WORK REQUIRED:
Each line from the one containing "were 1920x1281 pixels." through the one containing "3.71, .867, .883, .002), BLACK, ul)" is to be retyped exactly, both end lines included, and all other lines left out.

MATERIAL SHOWN:
::::::::::

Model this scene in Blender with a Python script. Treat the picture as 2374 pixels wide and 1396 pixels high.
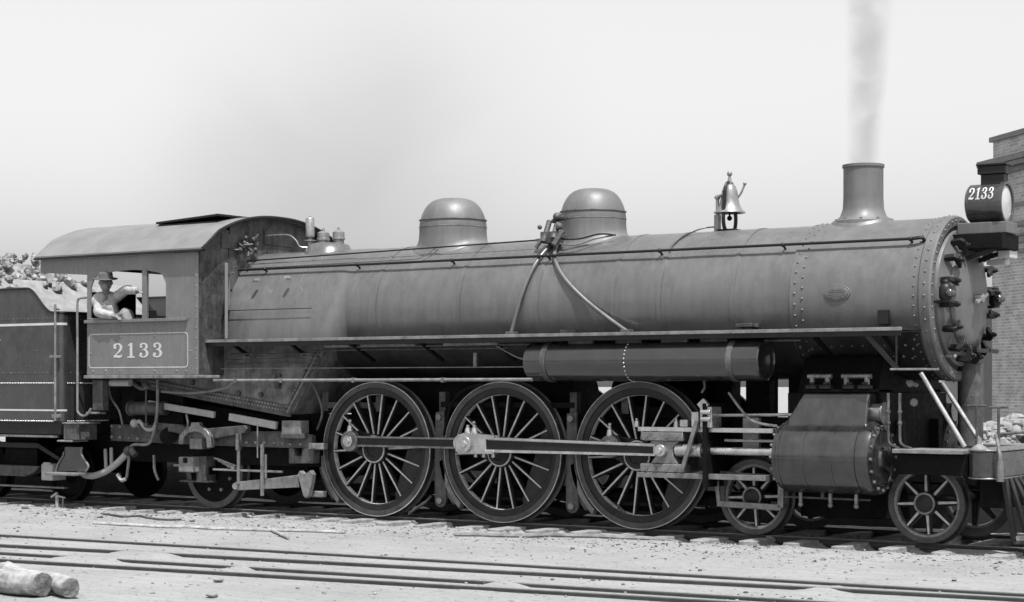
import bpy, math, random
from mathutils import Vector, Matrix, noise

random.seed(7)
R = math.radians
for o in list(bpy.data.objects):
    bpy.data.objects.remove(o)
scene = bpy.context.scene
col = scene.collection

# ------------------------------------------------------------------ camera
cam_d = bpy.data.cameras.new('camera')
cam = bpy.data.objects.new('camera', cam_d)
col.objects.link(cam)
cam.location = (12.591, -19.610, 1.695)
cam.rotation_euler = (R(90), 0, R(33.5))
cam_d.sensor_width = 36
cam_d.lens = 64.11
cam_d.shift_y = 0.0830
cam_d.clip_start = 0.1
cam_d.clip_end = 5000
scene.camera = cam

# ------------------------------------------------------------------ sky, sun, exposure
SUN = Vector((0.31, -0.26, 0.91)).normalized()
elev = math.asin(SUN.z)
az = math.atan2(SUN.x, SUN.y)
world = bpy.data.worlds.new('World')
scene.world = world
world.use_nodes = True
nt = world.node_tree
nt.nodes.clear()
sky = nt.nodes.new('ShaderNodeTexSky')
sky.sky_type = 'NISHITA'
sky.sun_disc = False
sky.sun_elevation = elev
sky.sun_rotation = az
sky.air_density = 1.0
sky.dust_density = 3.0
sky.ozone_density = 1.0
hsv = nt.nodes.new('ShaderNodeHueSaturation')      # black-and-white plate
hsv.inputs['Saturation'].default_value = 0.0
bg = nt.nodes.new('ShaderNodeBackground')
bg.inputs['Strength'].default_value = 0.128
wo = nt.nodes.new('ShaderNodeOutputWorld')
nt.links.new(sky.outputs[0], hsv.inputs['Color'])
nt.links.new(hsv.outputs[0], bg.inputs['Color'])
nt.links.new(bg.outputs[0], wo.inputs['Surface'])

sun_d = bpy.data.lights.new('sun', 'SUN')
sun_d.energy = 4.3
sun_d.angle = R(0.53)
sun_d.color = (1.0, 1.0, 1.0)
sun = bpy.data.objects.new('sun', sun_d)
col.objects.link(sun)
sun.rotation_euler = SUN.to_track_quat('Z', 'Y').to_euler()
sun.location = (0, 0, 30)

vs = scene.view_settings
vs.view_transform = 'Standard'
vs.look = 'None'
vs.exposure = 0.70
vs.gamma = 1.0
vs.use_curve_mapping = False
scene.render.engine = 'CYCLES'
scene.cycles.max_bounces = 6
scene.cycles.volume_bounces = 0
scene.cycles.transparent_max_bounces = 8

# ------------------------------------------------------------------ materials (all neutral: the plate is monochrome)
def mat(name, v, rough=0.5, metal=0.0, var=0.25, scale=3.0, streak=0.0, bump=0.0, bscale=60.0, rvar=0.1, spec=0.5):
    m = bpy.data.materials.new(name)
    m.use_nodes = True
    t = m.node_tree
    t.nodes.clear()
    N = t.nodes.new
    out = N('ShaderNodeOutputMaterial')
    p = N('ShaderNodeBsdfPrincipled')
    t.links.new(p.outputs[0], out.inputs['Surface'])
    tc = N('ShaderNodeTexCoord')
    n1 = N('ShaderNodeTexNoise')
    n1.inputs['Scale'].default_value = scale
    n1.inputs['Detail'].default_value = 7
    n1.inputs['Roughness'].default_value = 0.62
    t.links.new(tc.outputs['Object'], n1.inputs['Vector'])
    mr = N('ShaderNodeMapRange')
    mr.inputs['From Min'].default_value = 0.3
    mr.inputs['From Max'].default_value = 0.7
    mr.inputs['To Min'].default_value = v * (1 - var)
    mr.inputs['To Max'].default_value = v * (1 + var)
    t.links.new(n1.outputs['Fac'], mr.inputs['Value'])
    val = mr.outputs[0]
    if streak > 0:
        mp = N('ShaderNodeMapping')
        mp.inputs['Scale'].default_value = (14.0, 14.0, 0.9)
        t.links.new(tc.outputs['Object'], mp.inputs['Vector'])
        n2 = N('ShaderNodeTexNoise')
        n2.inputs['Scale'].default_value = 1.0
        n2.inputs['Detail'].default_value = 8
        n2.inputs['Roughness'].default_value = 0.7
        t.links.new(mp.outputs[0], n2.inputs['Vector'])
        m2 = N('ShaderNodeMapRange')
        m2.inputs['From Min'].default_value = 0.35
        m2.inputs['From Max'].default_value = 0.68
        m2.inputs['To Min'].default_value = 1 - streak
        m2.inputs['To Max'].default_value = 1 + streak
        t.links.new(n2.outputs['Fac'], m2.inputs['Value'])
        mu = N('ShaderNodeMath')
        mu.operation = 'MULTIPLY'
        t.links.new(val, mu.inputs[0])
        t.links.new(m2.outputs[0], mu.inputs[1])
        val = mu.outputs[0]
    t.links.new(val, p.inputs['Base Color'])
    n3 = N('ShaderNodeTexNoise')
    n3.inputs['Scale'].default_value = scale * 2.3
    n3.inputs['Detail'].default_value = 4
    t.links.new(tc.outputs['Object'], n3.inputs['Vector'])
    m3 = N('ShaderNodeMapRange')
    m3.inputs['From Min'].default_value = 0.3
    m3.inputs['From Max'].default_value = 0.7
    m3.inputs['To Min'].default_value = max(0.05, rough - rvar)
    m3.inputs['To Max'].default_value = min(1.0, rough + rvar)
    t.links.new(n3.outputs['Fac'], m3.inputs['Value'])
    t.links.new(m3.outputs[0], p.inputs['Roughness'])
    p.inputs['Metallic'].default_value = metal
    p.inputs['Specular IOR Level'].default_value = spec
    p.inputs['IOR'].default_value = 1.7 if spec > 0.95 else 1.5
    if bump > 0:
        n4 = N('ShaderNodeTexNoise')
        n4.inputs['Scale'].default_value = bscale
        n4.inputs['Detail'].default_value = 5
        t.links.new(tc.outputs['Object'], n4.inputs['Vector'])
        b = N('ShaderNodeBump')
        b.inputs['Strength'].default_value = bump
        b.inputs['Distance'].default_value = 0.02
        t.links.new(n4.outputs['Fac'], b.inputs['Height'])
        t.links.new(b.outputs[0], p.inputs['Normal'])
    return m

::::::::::

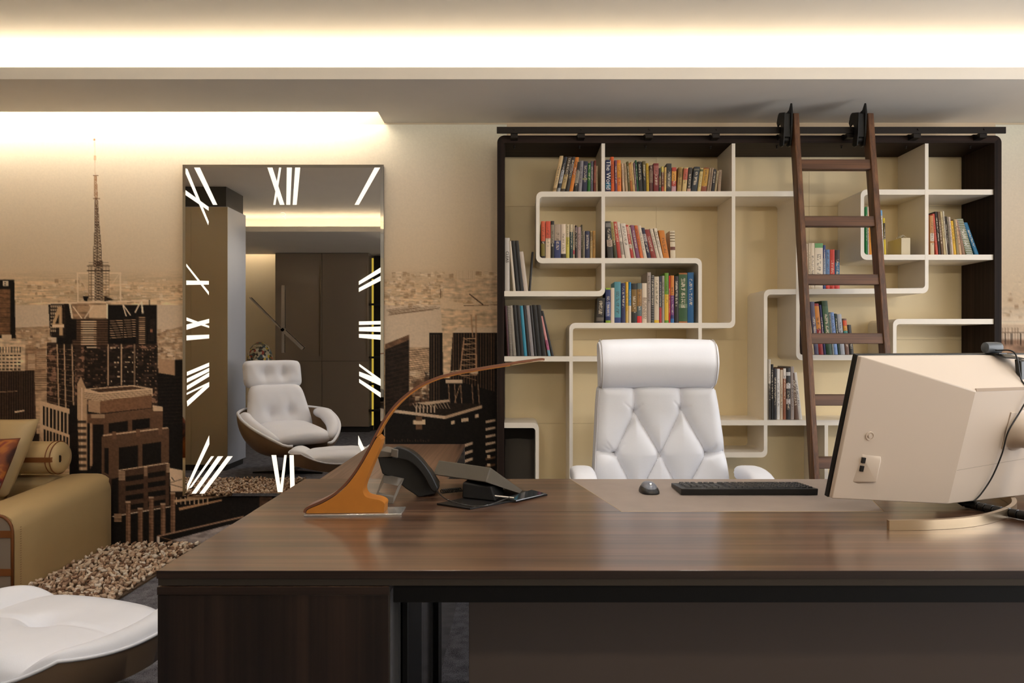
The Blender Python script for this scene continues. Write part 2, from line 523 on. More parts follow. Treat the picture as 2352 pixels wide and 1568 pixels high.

::::::::::

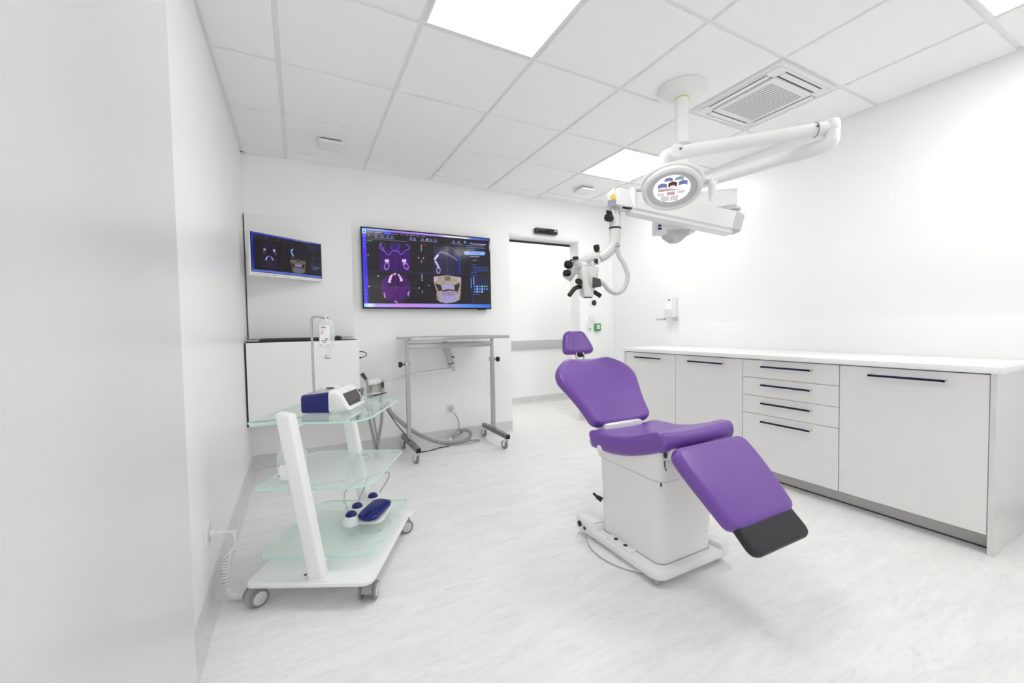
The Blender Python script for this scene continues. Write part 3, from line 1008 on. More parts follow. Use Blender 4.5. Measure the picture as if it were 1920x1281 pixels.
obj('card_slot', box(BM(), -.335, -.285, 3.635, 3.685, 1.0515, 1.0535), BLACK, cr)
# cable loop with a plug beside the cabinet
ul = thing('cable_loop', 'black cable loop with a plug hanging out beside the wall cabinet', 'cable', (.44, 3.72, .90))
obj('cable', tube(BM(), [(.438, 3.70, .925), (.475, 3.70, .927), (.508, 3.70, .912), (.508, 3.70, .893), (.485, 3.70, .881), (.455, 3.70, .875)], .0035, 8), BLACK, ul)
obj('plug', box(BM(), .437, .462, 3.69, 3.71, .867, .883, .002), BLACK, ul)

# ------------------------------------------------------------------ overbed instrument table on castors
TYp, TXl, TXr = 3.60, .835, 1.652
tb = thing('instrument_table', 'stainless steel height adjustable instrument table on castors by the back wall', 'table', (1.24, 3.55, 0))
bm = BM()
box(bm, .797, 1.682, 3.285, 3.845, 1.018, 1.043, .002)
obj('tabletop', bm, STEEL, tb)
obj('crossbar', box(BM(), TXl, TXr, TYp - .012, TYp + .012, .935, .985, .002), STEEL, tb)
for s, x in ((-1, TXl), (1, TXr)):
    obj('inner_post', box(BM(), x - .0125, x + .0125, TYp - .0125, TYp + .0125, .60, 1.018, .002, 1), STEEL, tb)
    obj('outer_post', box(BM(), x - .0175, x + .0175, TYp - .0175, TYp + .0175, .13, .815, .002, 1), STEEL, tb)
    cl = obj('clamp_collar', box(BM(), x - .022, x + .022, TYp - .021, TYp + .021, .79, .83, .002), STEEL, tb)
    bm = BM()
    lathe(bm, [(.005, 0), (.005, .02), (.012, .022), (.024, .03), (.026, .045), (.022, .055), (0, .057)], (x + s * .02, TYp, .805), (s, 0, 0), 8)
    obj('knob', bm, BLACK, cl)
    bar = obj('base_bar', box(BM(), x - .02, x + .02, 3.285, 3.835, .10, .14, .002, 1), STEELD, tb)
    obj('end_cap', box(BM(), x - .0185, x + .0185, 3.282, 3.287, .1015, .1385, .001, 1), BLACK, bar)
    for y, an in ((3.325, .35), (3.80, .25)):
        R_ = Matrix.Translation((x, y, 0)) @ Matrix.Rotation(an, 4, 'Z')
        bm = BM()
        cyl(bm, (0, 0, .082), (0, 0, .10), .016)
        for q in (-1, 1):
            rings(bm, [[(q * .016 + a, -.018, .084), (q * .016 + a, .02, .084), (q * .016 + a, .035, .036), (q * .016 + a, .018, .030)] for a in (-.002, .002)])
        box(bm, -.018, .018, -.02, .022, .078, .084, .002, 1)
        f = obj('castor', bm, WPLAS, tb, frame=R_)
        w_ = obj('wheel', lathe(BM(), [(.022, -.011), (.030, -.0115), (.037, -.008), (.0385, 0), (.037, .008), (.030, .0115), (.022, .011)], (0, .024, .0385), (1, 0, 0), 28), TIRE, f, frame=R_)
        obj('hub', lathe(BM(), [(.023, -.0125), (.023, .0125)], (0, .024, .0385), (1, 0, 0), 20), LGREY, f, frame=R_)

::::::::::

RESULT OF THIS TASK:
The Blender Python script for this scene continues. Write part 3, from line 1008 on. More parts follow. Use Blender 4.5. Measure the picture as if it were 1920x1281 pixels.
obj('card_slot', box(BM(), -.335, -.285, 3.635, 3.685, 1.0515, 1.0535), BLACK, cr)
# cable loop with a plug beside the cabinet
ul = thing('cable_loop', 'black cable loop with a plug hanging out beside the wall cabinet', 'cable', (.44, 3.72, .90))
obj('cable', tube(BM(), [(.438, 3.70, .925), (.475, 3.70, .927), (.508, 3.70, .912), (.508, 3.70, .893), (.485, 3.70, .881), (.455, 3.70, .875)], .0035, 8), BLACK, ul)
obj('plug', box(BM(), .437, .462, 3.69, 3.71, .867, .883, .002), BLACK, ul)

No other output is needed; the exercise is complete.